The UK organization YouGov has released the results of a poll regarding Briton's attitudes towards the United States.
Wow, solidarity with a fellow combatant and victim of terrorism has certainly eroded, hasn't it?
I must confess to seeing this coming, if not directly, then just by assuming that the British in general are not complete idiots. Nor are Americans, but I'd bet that there was a higher number per capita.

Have you ever had a friend, perhaps a friend of long standing, with whom you've had good and bad times over the years, suddenly start doing something that is obviously harmful? Not only harmful for themselves, but for you and others as well? Do you continue to stand by your friend as she/he costs you money, or the affection and respect of other friends, or perhaps sees fit to embroil you in trouble that you would have avoided otherwise? After the third or fourth 3 a.m. call, after the second or third unwarranted physical assault, do you finally cut your losses and decide your friend is more trouble than he or she is worth?
The attack on the London transit system was a wake-up call: You may want to think about who your friends are. This poll shows that the British public has been thinking, and no amount of apology the next morning will make up for yesterday's bloody nose.

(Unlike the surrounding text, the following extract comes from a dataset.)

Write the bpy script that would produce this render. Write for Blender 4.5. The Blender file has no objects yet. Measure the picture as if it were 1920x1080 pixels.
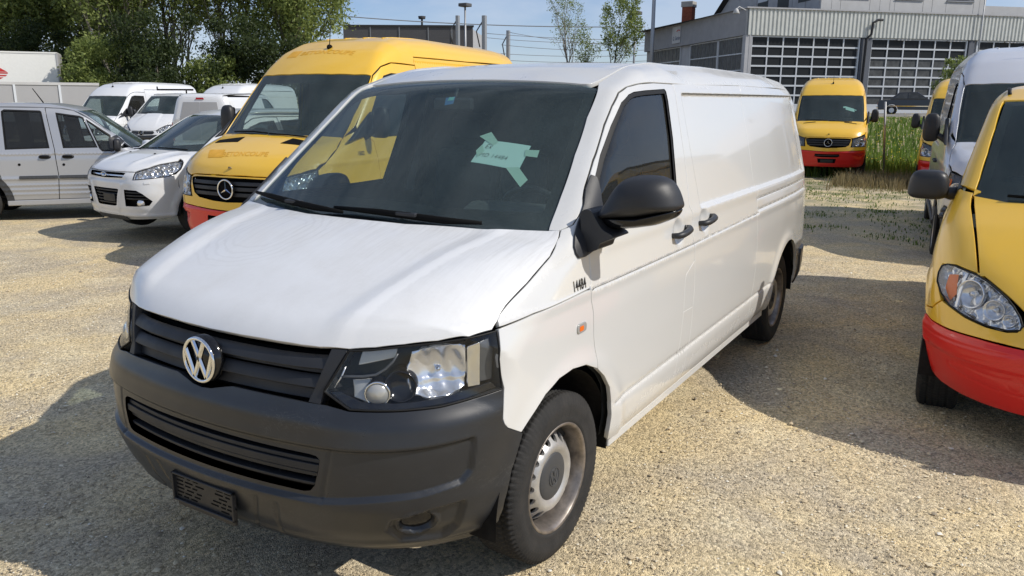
import bpy, bmesh, math, random
import numpy as np
from mathutils import Vector, Matrix, Euler, noise
from mathutils import geometry as mgeo

random.seed(7)
RNG = np.random.default_rng(11)
SC = bpy.context.scene

# ---------------------------------------------------------------- camera
CAM = Vector((2.5044, 2.2063, 1.7559))
def look(az, el, ro):
    az, el, ro = map(math.radians, (az, el, ro))
    f = Vector((math.cos(el) * math.cos(az), math.cos(el) * math.sin(az), math.sin(el)))
    r = f.cross(Vector((0, 0, 1))).normalized()
    u = r.cross(f)
    r2 = r * math.cos(ro) + u * math.sin(ro)
    u2 = -r * math.sin(ro) + u * math.cos(ro)
    return Matrix((r2, u2, -f)).transposed()
cd = bpy.data.cameras.new('camera')
co = bpy.data.objects.new('camera', cd)
SC.collection.objects.link(co)
co.matrix_world = Matrix.Translation(CAM) @ look(211.3613445, -13.37731614, 0.27386926).to_4x4()
cd.sensor_width = 36.0
cd.lens = 1490.8015 / 1920 * 36
cd.clip_start = .05
cd.clip_end = 3000
SC.camera = co

# ---------------------------------------------------------------- sky, sun, exposure
SUN = Vector((-.30, 1.08, 1.0)).normalized()
w = bpy.data.worlds.new('World')
SC.world = w
w.use_nodes = True
nt = w.node_tree
nt.nodes.clear()
sky = nt.nodes.new('ShaderNodeTexSky')
sky.sky_type = 'NISHITA'
sky.sun_disc = False
sky.sun_elevation = math.asin(SUN.z)
sky.sun_rotation = math.atan2(SUN.x, SUN.y)
sky.altitude = 450
sky.air_density = 1.0
sky.dust_density = .1
sky.ozone_density = 2.2
bg = nt.nodes.new('ShaderNodeBackground')
bg.inputs['Strength'].default_value = .105
wo = nt.nodes.new('ShaderNodeOutputWorld')
# thin high cloud, mixed into the sky colour by direction
tc = nt.nodes.new('ShaderNodeTexCoord')
mp = nt.nodes.new('ShaderNodeMapping'); mp.inputs['Scale'].default_value = (1.2, 2.4, 7.0); mp.inputs['Rotation'].default_value = (.05, .12, .3)
nz = nt.nodes.new('ShaderNodeTexNoise'); nz.inputs['Scale'].default_value = 1.6; nz.inputs['Detail'].default_value = 7; nz.inputs['Roughness'].default_value = .58
rp = nt.nodes.new('ShaderNodeValToRGB'); rp.color_ramp.elements[0].position = .36; rp.color_ramp.elements[1].position = .60
rp.color_ramp.elements[0].color = (0, 0, 0, 1); rp.color_ramp.elements[1].color = (.62, .62, .62, 1)
mx = nt.nodes.new('ShaderNodeMix'); mx.data_type = 'RGBA'
mx.inputs['B'].default_value = (4.7, 5.4, 6.5, 1)
L = nt.links.new
tint = nt.nodes.new('ShaderNodeMix'); tint.data_type = 'RGBA'; tint.blend_type = 'MULTIPLY'; tint.inputs['Factor'].default_value = 1
tint.inputs['B'].default_value = (.70, .74, .90, 1); L(sky.outputs['Color'], tint.inputs['A'])
L(tc.outputs['Generated'], mp.inputs['Vector']); L(mp.outputs['Vector'], nz.inputs['Vector']); L(nz.outputs['Fac'], rp.inputs['Fac'])
L(rp.outputs['Color'], mx.inputs['Factor']); L(tint.outputs['Result'], mx.inputs['A']); L(mx.outputs['Result'], bg.inputs['Color'])
L(bg.outputs['Background'], wo.inputs['Surface'])
sd = bpy.data.lights.new('sun', 'SUN')
sd.energy = 3.6
sd.angle = math.radians(.5)
sd.color = (1.0, .94, .85)
so = bpy.data.objects.new('sun', sd)
SC.collection.objects.link(so)
so.rotation_euler = SUN.to_track_quat('Z', 'Y').to_euler()
so.location = (0, 10, 20)
SC.view_settings.view_transform = 'Standard'
SC.view_settings.look = 'None'
SC.view_settings.exposure = 0.24
SC.view_settings.gamma = 1.0
SC.view_settings.use_curve_mapping = False
SC.cycles.max_bounces = 8
SC.cycles.transparent_max_bounces = 16
SC.cycles.caustics_reflective = False
SC.cycles.caustics_refractive = False
# ---------------------------------------------------------------- maths of the vehicle bodies
def smax(a, b, r):
    return np.maximum(a, b) + np.maximum(r - np.abs(a - b), 0.0) ** 2 / (4 * r)

def curve(pts, smooth=0.0):
    """piecewise linear table, optionally rounded off at its corners"""
    xs, ys = [np.array(v, float) for v in zip(*pts)]
    if smooth:
        gx = np.linspace(xs[0] - 3 * smooth, xs[-1] + 3 * smooth, 900)
        gy = np.interp(gx, xs, ys)
        lo, hi = gx < xs[0], gx > xs[-1]
        gy[lo] = ys[0] + (gx[lo] - xs[0]) * (ys[1] - ys[0]) / (xs[1] - xs[0])
        gy[hi] = ys[-1] + (gx[hi] - xs[-1]) * (ys[-1] - ys[-2]) / (xs[-1] - xs[-2])
        d = gx[1] - gx[0]
        k = np.arange(-int(smooth / d), int(smooth / d) + 1)
        w = 1 + np.cos(np.pi * k / (len(k) / 2 + .5))
        w /= w.sum()
        n = len(k) // 2
        gp = np.concatenate([gy[0] + (np.arange(-n, 0)) * (gy[1] - gy[0]), gy, gy[-1] + (np.arange(1, n + 1)) * (gy[-1] - gy[-2])])
        xs, ys = gx, np.convolve(gp, w, 'valid')
    sl = (ys[-1] - ys[-2]) / (xs[-1] - xs[-2])
    s0 = (ys[1] - ys[0]) / (xs[1] - xs[0])
    def f(x):
        x = np.asarray(x, float)
        v = np.interp(x, xs, ys)
        return v + np.where(x > xs[-1], (x - xs[-1]) * sl, 0) + np.where(x < xs[0], (x - xs[0]) * s0, 0)
    return f

def sstep(a, b, x):
    t = np.clip((x - a) / (b - a), 0, 1)
    return t * t * (3 - 2 * t)

def bump(x, c, w):
    return np.exp(-((x - c) / w) ** 2)

class Body:
    """smooth closed car body: half width, front, top and rear surfaces blended with round edges"""
    def __init__(s, width, plan, front, bow, top, topbow, crown, rear, rearbow=.06,
                 r_front=None, r_top=None, r_ft=None, r_rear=.12, disp=None, fdisp=None, tdisp=None, flare=()):
        s.width, s.plan, s.front, s.bow, s.top, s.topbow, s.crown, s.rear, s.rearbow = width, plan, front, bow, top, topbow, crown, rear, rearbow
        s.r_front, s.r_top, s.r_ft, s.r_rear = r_front, r_top, r_ft, r_rear
        s.disp, s.fdisp, s.tdisp, s.flare = disp, fdisp, tdisp, flare

    def F(s, x, y, z):
        ay = np.abs(y)
        w = s.width(z) + s.plan(x)
        for (cx, cz, r, d, wd) in s.flare:
            q = np.hypot(x - cx, z - cz)
            w = w + d * bump(q, r, wd)
        if s.disp is not None:
            w = w + s.disp(x, z)
        fs = ay - w
        ff = x - (s.front(z) - s.bow * ay ** 2)
        if s.fdisp is not None:
            ff = ff - s.fdisp(ay, z)
        xx = x + s.topbow(x) * ay ** 2
        t = s.top(xx)
        sl = (s.top(xx + .01) - s.top(xx - .01)) / .02
        ft = (z - t + s.crown * ay ** 2)
        if s.tdisp is not None:
            ft = ft - s.tdisp(x, ay)
        ft = ft / np.sqrt(1 + sl * sl)
        f = smax(ff, ft, s.r_ft(ay))
        q = np.clip((ff - ft) / .16 + .5, 0, 1)
        f = smax(f, fs, s.r_front(z) * q + s.r_top(x) * (1 - q))
        fr = -x + s.rear(z) + s.rearbow * ay ** 2
        return smax(f, fr, s.r_rear)

    def cast(s, O, D, t1, n=70):
        """distance along rays to the first surface crossing"""
        N = len(O)
        lo = np.zeros(N)
        hi = np.full(N, np.nan)
        ts = np.linspace(0, t1, n)
        prev = np.zeros(N)
        open_ = np.ones(N, bool)
        for t in ts[1:]:
            p = O + D * t
            v = s.F(p[:, 0], p[:, 1], p[:, 2])
            hit = open_ & (v <= 0)
            lo[hit] = prev[hit]
            hi[hit] = t
            open_ &= ~hit
            prev[:] = t
            if not open_.any():
                break
        ok = ~np.isnan(hi)
        hi = np.where(ok, hi, 0)
        for _ in range(16):
            m = (lo + hi) / 2
            p = O + D * m[:, None]
            v = s.F(p[:, 0], p[:, 1], p[:, 2])
            lo = np.where(v > 0, m, lo)
            hi = np.where(v > 0, hi, m)
        P = O + D * ((lo + hi) / 2)[:, None]
        return P, ok

    def normal(s, P, e=.004):
        g = []
        for i in range(3):
            a, b = P.copy(), P.copy()
            a[:, i] += e
            b[:, i] -= e
            g.append(s.F(*a.T) - s.F(*b.T))
        g = np.stack(g, -1)
        return g / np.maximum(np.linalg.norm(g, axis=1), 1e-9)[:, None]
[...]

Sooner or later, they are going to start screening their calls when they see that it's America calling at 4 in the morning with another crazy scheme.

Flash, I would like to think that you are right, and that Britain will end it's destructive co-dependency, but nations never operate on the same principals as individuals do. The US is the most powerful nation in the world even in its current weakened and discredited state. If there is one thing that Britain respects and gravitates toward, it is power, and it has been cozying up to the US since Churchill actively courted FDR during World War II, even though FDR kicked him to the curb in favour of Stalin at Yalta. There have been only a few real differences of opinion between them since then; the Suez Crisis in '57, Vietnam, and I honestly can't think of any since then. George W. Bush won't be president forever (thank God for term limits) but the US will still be a powerful nation, and Britain will still find it irresistable to to suck up to Uncle Sam.